Here's a progression of whiteboard problems that they did on the second day of school; they read about both relativistic momentum and the momentum principle the night before. They were familiar (though not by name) with the momentum principle already, having done a lot with both Newton's 2nd and impulse last year.

  • Projectile motion: given the initial velocity (speed and angle), use the momentum principle (not kinematic equations!) to find the velocity of the particle after some amount of time.
  • Projectile motion: use the position update formula to determine the location of the projectile at that time (quickie review of average velocity, including vector form now - hey, we're actually using average v for something!). This is great - two dimensions, no waiting (and no toolkit equations)!
  • Space shuttle: if it used its maneuvering thrusters to fly towards Proxima Centauri, what would the issues be? Fuel consumption's a huge one, but let's pretend that it's not, and that the shuttle's mass stays constant (removing this assumption would be a great place to start a capstone!), and that it can get away from Earth easily enough. Using some nominal mass value and the real thrust of the maneuvering thrusters, how fast would it be going after, say, 15 years (using the momentum principle)?  It's going to take a while to get there, after all! Answer: more than the speed of light.  That's a problem. Now we look at the model that we use, and how the p and v grow with time (use program referenced in earlier post). What really happens, though is this (use relativistic def'n with the program). The momentum principle's always true - it's that def'n of p that was wrong.
  • OK: how fast will it be going, then after 15 years?
  • How far will have gone? Oops - that's too far. 
  • Unfortunately, we can't solve analytically for how long it'll take, because of p's complex dependence on v. Time for a program! We sketched it out in pseudocode together, and they finished it in class or for HW.

Thursday, September 6, 2012

This Year's Marshmallow Challenge

I always start off the year by doing (never by talking about the syllabus!).  We start with the Marshmallow Challenge, where the students try to build the tallest structure made of 20 sticks of spaghetti, one meter of tape, and one meter of string, to support a marshmallow as high off the ground as possible.
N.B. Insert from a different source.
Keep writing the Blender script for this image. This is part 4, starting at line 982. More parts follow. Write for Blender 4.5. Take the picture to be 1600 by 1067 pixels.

The TED talk accompanying it is great, and it's a great intro to standards-based grading.  What happened to those creative kindergarteners that were unafraid to fail and benefitted from their own mistakes to turn them into disaffected failure-shy business school grads? Well, school, mostly. The combination of high stakes (grades that are indelible) and low skills (what learner doesn't have low skills at the beginning?) creates all kinds of damaging behavior in the long-term (poor retention, little conceptual understanding, focus on "the answer," cheating, cramming) in the service of short-term gains, because those short-term gains are incentivized and they don't yet have the tools to earn them legitimately.

Anyway, this year I had 6 of 16 teams end with intact structures. The two tallest, both at 60 cm are below.

Last year's post

PS: I do allow them to use guy wires, but only connected to the table. Is that cheating? I dunno, but that's what I do.

Monday, September 3, 2012

Assessment Strategy for AP C

I'm running my AP C: Mechanics course a bit differently this year. Most notably, I'm using Matter and Interactions as the curriculum, which takes some major head-wrapping. I've done as much of that as I can before actually seeing students in the course. Frank Noschese, Mark Hammond, and I came up with standards and aligned old AP problems to chapters in M and I this summer, but the grainier nature of those standards presented me an assessment scheme challenge. Usually, my standards are much bigger, translating to fewer per term, and I only allow one standard to be reassessed per day (and only on M, W, and F, after registering via Google doc). Those standards, for fall and winter, look like this.

The AP standards look like this, with chapters 1-5 in the fall term, 6-10 in the winter, 11 in the spring (with some mechanism for including previous term standards that I haven't devised yet).

I was toying with some more project/portfolio-based assessment for this course, especially after I saw success with limited screencast reassessment at the end of last year).

What I'm going with is a combination of in-class and out-of-class assessment, which I'll put under the umbrella of 'portfolios.' Basically, there are a lot of ways that you can prove to me that you have nailed a standard (and it's your responsibility to make that case to me for each standard):

  • Show me how well you did on in-class assessments that covered that standard and/or reassessments (I'm only preparing one or maybe two per unit)
  • Show me how you applied this understanding to an in-depth analysis ('capstones')
  • Show me a lot of problem-solving from the text (M and I's problems are generally pretty robust and most are not the kind of sterilized problem that you see in Giancoli, Walker, etc.)
  • Ideally: all three.
I need a mechanism to make sure that not everybody's just doing problems, with all of the potential issues (ethics and others) that that entails. Maybe I'll make a tally sheet for them, so that they have to color-code the methods that they used, so they (and I) can see at a glance how they met the standard. I'd like to make sure that they do at least three capstones per term, as well.

I'm thinking about a binary scale (Yes, Not Yet) and a 50 + 50*(% of standards met) algorithm.